有限会社パンズ

黒ヒョウ社長のブログ

協力会社を選ぶコツ Part 5 (最終回)

2001-09-22 12:17

これは特に同業の方に胸を手に当てて考えて欲しいことでもありますが、「プロデュース」「コーディネーション」「メッセンジャー」、この3つの言葉の意味を考え直して見たいと思います。特にSPプロダクションに目立つのかもしれませんが名刺に”プロデューサー”と書いてありながら”メッセンジャー”の人をたまに見かけます。

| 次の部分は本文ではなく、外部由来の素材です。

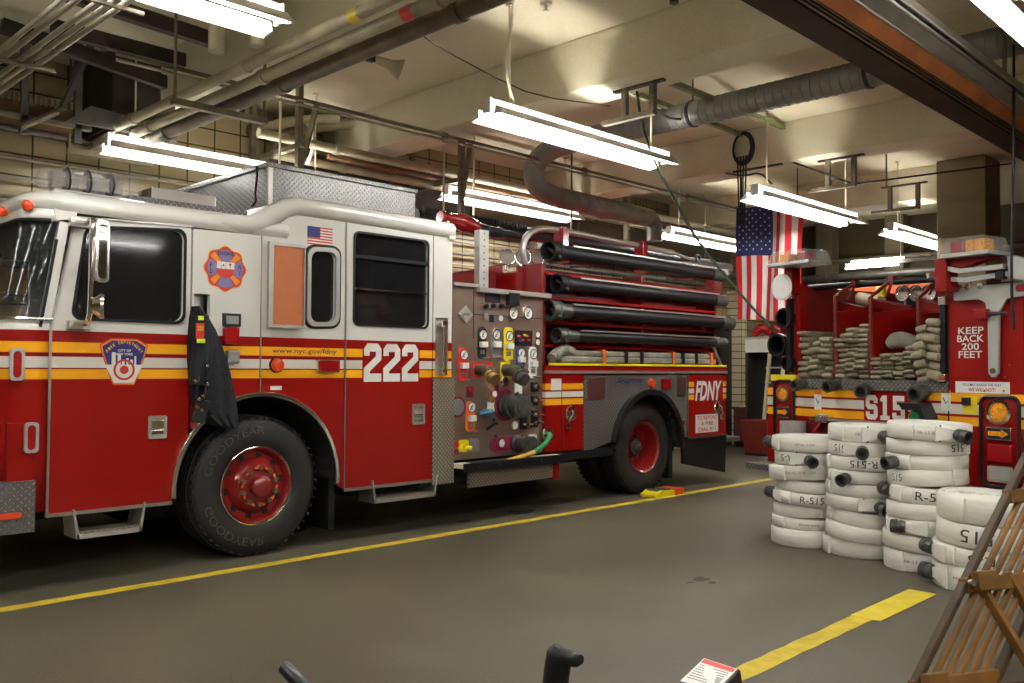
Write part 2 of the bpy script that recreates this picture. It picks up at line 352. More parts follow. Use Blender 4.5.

プロデュースの定義は(PANSの場合において)「絶えず新しいサービスやものを生産すること」だと考えています。つまり生産・制作を通じて最終的になんらかの形として評価を得るものをサービスとする場合PRODUCEする、と言えます。モーニング娘をプロデュースする、 XXイベントをプロデュースする、などのように使われますね。 プロデューサーという言葉はテレビや映画でも使われ、というよりその業界での使われ方が多いと思われますが”事業を成功させる最終責任を負う人”でありディレクター=監督とは別人格です。プロデューサーは別の観点から言えば”お金を握り、全スタッフの環境を整え、事業として成功させる人”と言えるかもしれません。 これって会社の社長さんと一緒ですね。 そう、会社の社長さんは自動的にプロデューサーという肩書きになるのでしょう。今の時代、事業を採算に載せることができる人材を必要としていることからプロデューサー制を導入している企業が増えていることも”社内に社長業を増やす”という観点から伺い知れます。
続いてコーディネーション=コーディネーターという人ですが、これは生産・制作を伴わない事・仕事と考えていいんではないでしょうか? いくつかの選択肢の中から最適のものを手配し、提供すること、とでも言えばよいでしょう。”アメリカにいるコーディネーター”、とか ”旅行コーディネーター”などという言葉がピッタリきますがやはりその方面の専門性&経験が必要な職業だというイメージを持ちます。
最後にメッセンジャー。SP方面の仕事に携わり、制作という使命を追った業界において、このメッセンジャーさんは協力会社選択の面から言うと ”失敗”です。営業担当(プロデューサー?)がいてその先に制作担当者(ディレクター・クリエイター)などがいますが、営業担当がプロデューサーと呼んでいい人と、メッセンジャーとしか呼べない人と2種類あることをご存知ですか? 言うまでもなくメッセンジャーとは宅配業者のようにメッセージを届ける人・職業であり、そこにオリジナル性や新しいものを生産する必要性は存在しません。早く、正確に、安全に、安くA地点からB地点へ「物」を伝達、移動させればよいわけです。この「物」を「人」に変えたらどうですか。旅行業になりませんか。つまり前述のコーディネーターとメッセンジャーは案外近いんだな、という理解ができます。すこしおおざっぱで強引な解釈かもしれませんが、言いたいのはSP関連の仕事に関わる業界人はプロデューサーを目指さなければならず、コーディネーターやメッセンジャーであってはならない、ということです。
印刷会社5社から見積もりを取り、最適な会社を紹介する。これはコーディネーターであってプロデュースとは関係ないことですから、本来はクライアント側でもできる仕事です。またグラフィックデザイナーからできあがってきたカンプをそのままチェック・校正をしないでクライアントに提出する。これは単なるメッセンジャーです。 これだったらクライアントが直接グラフィックデザイナーに発注しても同じ事です。つまり企業側にプロデューサー的人材が増えてくる今後において、我々のような立場の人間はいまよりももっと真剣に「お金を頂く価値」を創造しなければならず、かつてのように「知っているだけでお金になる」というやり方は放棄していくべきではないかと思っています。知らない事はクライアント側でネットを使っていくらでも調べることができますし、また知らない事を(無料で)教えてあげることは頻繁に行われているわけですから。こうなってくると協力業者を選ぶ発注者=クライアント側も、そして選ばれる受注者=協力会社も、これまでと違った価値観や観点からパートナーとして仕事をしていくことが可能ですし、それはきっとやりがいのあるおもしろい仕事になっていくでしょう。企業の発注担当者の方々、メッセンジャーと”つまらない仕事”をしていませんか?